Start of PROVIDED MATERIAL

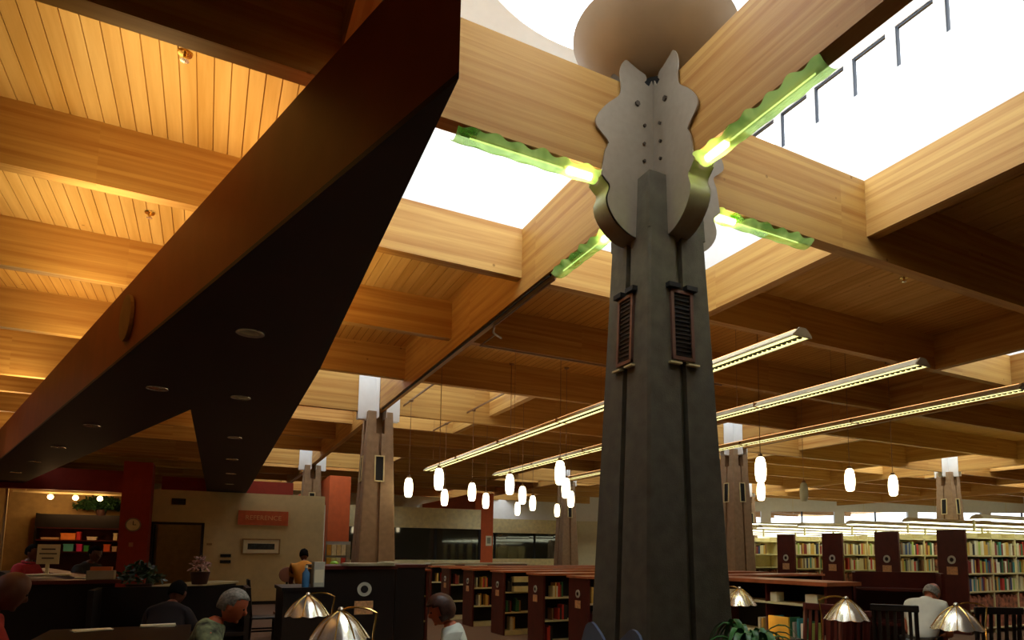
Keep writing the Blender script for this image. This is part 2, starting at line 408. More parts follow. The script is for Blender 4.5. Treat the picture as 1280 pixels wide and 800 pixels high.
# ============================================================ SOFFIT
sf = thing('lighting_soffit', 'huge dark rust Y-shaped soffit with downlights crossing under the timber ceiling', 'soffit')
poly = [(-2.27, -1.79), (-2.12, 2.8), (-2.0, 17.75), (-2.0, 19.2), (-3.1, 19.2), (-3.1, 18.44), (-3.3, 5.68), (-6.4, 15.4), (-7.6, 19.2), (-8.63, 19.2), (-6.84, 13.29)]
n = len(poly); zt, zb = 4.17, 3.45
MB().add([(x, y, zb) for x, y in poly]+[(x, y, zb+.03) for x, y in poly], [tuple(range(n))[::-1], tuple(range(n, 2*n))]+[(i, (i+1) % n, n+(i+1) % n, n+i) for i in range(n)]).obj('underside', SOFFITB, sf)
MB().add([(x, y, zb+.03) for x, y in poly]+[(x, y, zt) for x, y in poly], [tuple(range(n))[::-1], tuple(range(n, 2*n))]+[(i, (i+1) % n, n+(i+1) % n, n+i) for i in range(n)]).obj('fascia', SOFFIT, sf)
trim_m = MB().lathe([(.085, -.004), (.11, -.008), (.112, .0), (.085, .0)], 24).mesh('trim_ring', CHROME, True)
refl = MB().lathe([(.085, -.002), (.06, -.0035), (.001, -.005)], 20).mesh('reflector', mat('downlight_reflector', (.62, .62, .40), .22, .9, var=.5, scale=30), True)
for x, y in ((-2.8, 1.93), (-2.76, 4.59), (-2.71, 7.76), (-2.66, 10.63), (-2.6, 13.4), (-2.55, 16.2), (-3.61, 4.57), (-4.6, 7.7), (-5.44, 10.53), (-6.26, 13.22), (-7.1, 15.9)):
    d = link('downlight', trim_m, sf, (x, y, zb)); link('reflector', refl, d)
a0 = Vector((-2.27, -1.79, 0)); a1 = Vector((-6.84, 13.29, 0)); dd = (a1-a0).normalized(); nn = Vector((-dd.y, dd.x, 0))
c = Vector((-3.79, 3.2, 3.80)); vs = []; 
for k in range(24):
    a = 2*pi*k/24; p = c+dd*cos(a)*.22+Vector((0, 0, 1))*sin(a)*.22; vs += [p+nn*.0, p+nn*.03]
vs = [v for v in vs]
MB().add(vs, [tuple(range(0, 48, 2)), tuple(range(1, 48, 2))]+[(2*k, 2*((k+1) % 24), 2*((k+1) % 24)+1, 2*k+1) for k in range(24)]).obj('speaker_grille', mat('tan_disc', (.30, .17, .08), .7), sf)

# ============================================================ COLUMNS
def wz(z): return .415 - z*.0387
def col_section(w, gw=.03, gd=.05, ch=.02):
    q = [(-w+ch, -w), (-gw, -w), (-gw, -w+gd), (gw, -w+gd), (gw, -w), (w-ch, -w)]
    pts = []
    for k in range(4):
        c_, s_ = [(1, 0), (0, 1), (-1, 0), (0, -1)][k]
        pts += [(x*c_-y*s_, x*s_+y*c_) for x, y in q]
    return pts
def shaft(m_, z0, z1):
    a = col_section(wz(z0)); b = col_section(wz(z1)); n = len(a)
    m_.add([(*p, z0) for p in a]+[(*p, z1) for p in b], [tuple(range(n))[::-1], tuple(range(n, 2*n))]+[(i, (i+1) % n, n+(i+1) % n, n+i) for i in range(n)])
    return m_
def vent(parent, face, big):
    w0, w1 = wz(3.02), wz(3.58); hw, z0, z1 = .10, 3.02, 3.55
    def T(u, out, z):
        w_ = wz(z)+out
        return [(u, -w_, z), (-w_, u, z), (u, w_, z), (w_, u, z)][face]
    def slab(u0, u1, za, zb_, o0, o1):
        return [T(u, o, z) for z in (za, zb_) for u, o in ((u0, o0), (u1, o0), (u1, o1), (u0, o1))]
    FB = [(0,1,2,3),(4,5,6,7),(0,1,5,4),(1,2,6,5),(2,3,7,6),(3,0,4,7)]
    f = MB()
    for u0, u1, za, zb_ in ((-hw, -hw+.025, z0, z1), (hw-.025, hw, z0, z1), (-hw, hw, z0, z0+.025), (-hw, hw, z1-.025, z1)):
        f.add(slab(u0, u1, za, zb_, -.01, .022), FB)
    fo = f.obj('vent_frame', COPPER if big else SHELFM, parent)
    MB().add(slab(-hw+.025, hw-.025, z0+.02, z1-.02, -.01, .006), FB).obj('grille', BLACK, fo)
    if big:
        g = MB()
        for k in range(16):
            z = z0+.035+k*.032; g.add(slab(-hw+.025, hw-.025, z, z+.008, .005, .014), FB)
        stuff(g.obj('louvres', mat('louvre_black', (.02, .016, .014), .5), fo))
        for u0, u1 in ((-hw-.03, -.03), (.03, hw+.03)):
            MB().add(slab(u0, u1, z1+.005, z1+.04, -.01, .045), FB).obj('vent_hood', BLACK, fo)
            MB().add(slab(u0, u1, z0-.035, z0-.022, -.01, .035), FB).obj('drip_ledge', SHELFM, fo)
SADP = [(.10, 4.30), (.19, 3.985), (.245, 3.975), (.33, 3.99), (.405, 4.03), (.47, 4.09), (.515, 4.165), (.525, 4.235), (.505, 4.29), (.505, 4.335), (.565, 4.39), (.555, 4.455), (.545, 4.52), (.53, 4.60), (.50, 4.665), (.54, 4.71), (.60, 4.76), (.615, 4.80),
        (.60, 4.85), (.555, 4.92), (.495, 4.99), (.43, 5.05), (.395, 5.10), (.39, 5.18), (.40, 5.25), (.39, 5.32), (.36, 5.375), (.335, 5.39), (.30, 5.375), (.22, 5.345), (.165, 5.33), (.155, 5.29), (.175, 5.265), (.13, 5.245), (.085, 5.245)]
def smooth_poly(p, closed=True):
    out = []
    n = len(p)
    for i in range(n):
        a, b, c_, d = p[i-1], p[i], p[(i+1) % n], p[(i+2) % n]
        for t_ in (0, .5):
            out.append(tuple(.5*((2*b[k])+(-a[k]+c_[k])*t_+(2*a[k]-5*b[k]+4*c_[k]-d[k])*t_**2+(-a[k]+3*b[k]-3*c_[k]+d[k])*t_**3) for k in (0, 1)))
    return out
def orient(m_, k):
    """profile built along -X girder, rotated by k quarter turns"""
    c_, s_ = [(1, 0), (0, 1), (-1, 0), (0, -1)][k]
    m_.v = [(x*c_-y*s_, x*s_+y*c_, z) for x, y, z in m_.v]; return m_
def column(i, j, label, detailed=False):
    cx, cy = i*L, j*L
    r = thing('column', label, 'column', (cx+GO, cy+GO, 0), 0, None)
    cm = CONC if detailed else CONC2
    m_ = shaft(MB(), 0, 4.0)
    # four corner posts rising to the girders
    for sx in (-1, 1):
        for sy in (-1, 1):
            g0 = .085; w0, w1 = wz(4.0), wz(4.45)
            v = [(sx*g0, sy*g0, 4.0), (sx*w0, sy*g0, 4.0), (sx*w0, sy*w0, 4.0), (sx*g0, sy*w0, 4.0), (sx*g0, sy*g0, 4.45), (sx*w1, sy*g0, 4.45), (sx*w1, sy*w1, 4.45), (sx*g0, sy*w1, 4.45)]
            m_.add(v, [(0,1,2,3),(4,5,6,7),(0,1,5,4),(1,2,6,5),(2,3,7,6),(3,0,4,7)])
    m_.box(-.08, .08, -.08, .08, 4.0, 4.45)
    m_.obj('concrete_shaft', cm, r)
    for f in range(4): vent(r, f, detailed)
    if not detailed:
        for k in range(4):
            for s in (-1, 1):
                a, b = sorted((s*.07, s*.08))
                orient(MB().box(-.42, -.075, a, b, 4.30, 5.2), k).obj('saddle_plate', WHITE, r)  # plates coloured white for the skylight falling on them
        return r
    sp = smooth_poly(SADP)
    bolt = MB()
    for k in range(4):
        for s in (-1, 1):
            m1 = MB().prism([(-a, b) for a, b in sp], .012, 'y', 0)
            y0 = s*.080-(.012 if s < 0 else 0); m1.v = [(x, y+y0, z) for x, y, z in m1.v]
            pl_ = orient(m1, k).obj('saddle_plate', STEEL, r)
            for bs, bz, br in ((.245, 5.06, .022), (.18, 4.9, .013), (.185, 4.75, .013), (.185, 4.61, .013)):
                b_ = MB().tube([(-bs, s*.090, bz), (-bs, s*.107, bz)], br, 6)
                orient(b_, k).obj('bolt', mat_bolt, pl_)
        # curved strap closing the saddle beneath the girder
        pts = smooth_poly(SADP)[2:21]
        vs = []; fs = []
        for q, (a, b) in enumerate(pts):
            vs += [(-a, -.092, b), (-a, .080, b), (-a+.012, -.092, b+.006), (-a+.012, .080, b+.006)]
        nq = len(pts)
        for q in range(nq-1):
            o_ = 4*q; fs += [(o_, o_+1, o_+5, o_+4), (o_+2, o_+3, o_+7, o_+6), (o_, o_+2, o_+6, o_+4), (o_+1, o_+3, o_+7, o_+5)]
        orient(MB().add(vs, fs), k).obj('curved_strap', STEEL, r, True)
    return r
mat_bolt = mat('dark_bolt', (.10, .08, .06), .4, .7)
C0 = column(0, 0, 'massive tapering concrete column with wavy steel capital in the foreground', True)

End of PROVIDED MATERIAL

* _TASK GOAL_
Exactly as written, please give again the lines from the beginning of the listing through the line containing "MB().add([(x, y, zb)", inclusive, without any pictures.

* _EXERCISE OUTPUT_
Keep writing the Blender script for this image. This is part 2, starting at line 408. More parts follow. The script is for Blender 4.5. Treat the picture as 1280 pixels wide and 800 pixels high.
# ============================================================ SOFFIT
sf = thing('lighting_soffit', 'huge dark rust Y-shaped soffit with downlights crossing under the timber ceiling', 'soffit')
poly = [(-2.27, -1.79), (-2.12, 2.8), (-2.0, 17.75), (-2.0, 19.2), (-3.1, 19.2), (-3.1, 18.44), (-3.3, 5.68), (-6.4, 15.4), (-7.6, 19.2), (-8.63, 19.2), (-6.84, 13.29)]
n = len(poly); zt, zb = 4.17, 3.45
MB().add([(x, y, zb) for x, y in poly]+[(x, y, zb+.03) for x, y in poly], [tuple(range(n))[::-1], tuple(range(n, 2*n))]+[(i, (i+1) % n, n+(i+1) % n, n+i) for i in range(n)]).obj('underside', SOFFITB, sf)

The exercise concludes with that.